You want to see the country. If you go alone, will you be afraid? Lonely? As a sixty-six-year-old woman, traveling America solo in a recreational vehicle, the author repeatedly heard these comments. RVing Solo Across America . . . without a Cat, Dog, Man, or Gun, takes readers along from San Francisco to Savannah, to Halifax, Nova Scotia, to the Badlands of South Dakota with a personal perspective, through problems and pleasures. Follow the route, see the scenery, meet the people, and pick up many practical tips.

From Apache Lake, Arizona: “I watched…the sun set over the mountains and lakes, the changing colors of yellow, gold, and pink, while drinking a glass of wine and listening to a Beethoven Sonata. I kept running outside for another picture, as if taking enough would hold the scene in me forever—the pink and blue water darkening, eventually taking on a silver shimmer before disappearing into the night.”

Words and photos by Lois Requist
Published by Lois Requist and Lulu.com

From Louisiana: “Slippery Louisiana is like a chicken stew on which blobs of dough (earth) are placed near the end of cooking, becoming dumplings that float along the top. It was not unusual to see water and trees in it on both sides of the freeway. The state is lushly green with wildflowers, particularly yellow ones.”

From a friend’s home in Sandestin, Florida: “I was aware of being inside in a certain way that would not have occurred to me before this venture. I didn’t have to figure out where to park my home every night. Using the bathroom was easier. I didn’t have to think about where to shower and when. Moving around was so simple—walking from room to room—things we do automatically all our lives, that require more thought when traveling from place to place. Being on the road represented freedom in some ways, a changing landscape, different cultures and faces, but it also imposed different restrictions.”

From Roscoe, Ohio: “The Monticello III is rather a fancy name for the wooden boat drawn by two horses, just as it was from 1825 to 1913….When we began, the weather was quite nice, with clouds drifting off and on, but of all things, those clouds decided to stop being lazy and get serious. A downpour with lots of thunder began. I didn’t have a coat with me…(Someone) gave me a large black trash bag.

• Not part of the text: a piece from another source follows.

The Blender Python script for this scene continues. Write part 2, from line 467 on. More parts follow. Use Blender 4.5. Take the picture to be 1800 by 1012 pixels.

I cut a hole for my head and started back to Rhonda. I was the only one on the path and got totally confused as to how to get back. Finally, I waved down a car and asked. I was going the wrong way. I was quite relieved (and wet) with I reached Rhonda.”

From Percé, on the Gaspe Peninsula,Quebec: “Percé is beautiful and you bet, touristy as all get out. I stopped at several RV parks before settling on Camping Du Village, from which I could walk all over town. This allowed me to know Percé, to own it some way….People have fished here for centuries, long before European settlers came. Now, the community survives more on those who come to walk to Percé Rock during low tide and to take a boat to Ile Bonaventure, a wildfowl refuge. Besides the sea, green mountains frame the town….In the middle of downtown, near the fish and fudge shops, on an almost flat surface, local artists were creating something, a kind of mosaic. People sat facing the sea, watching the workers for hours.”

Heading west from South Dakota: “South Dakota felt like the West. Ranches, cattle, wide-open spaces not covered by trees, and mountains, their peaks visible in the distance, sometimes snow-capped. All of this was part of a tug, a warm contentment in me, part a response to geography, but in largerpart, emotional….Beyond the distant mountains and more miles was someone who knew my name.”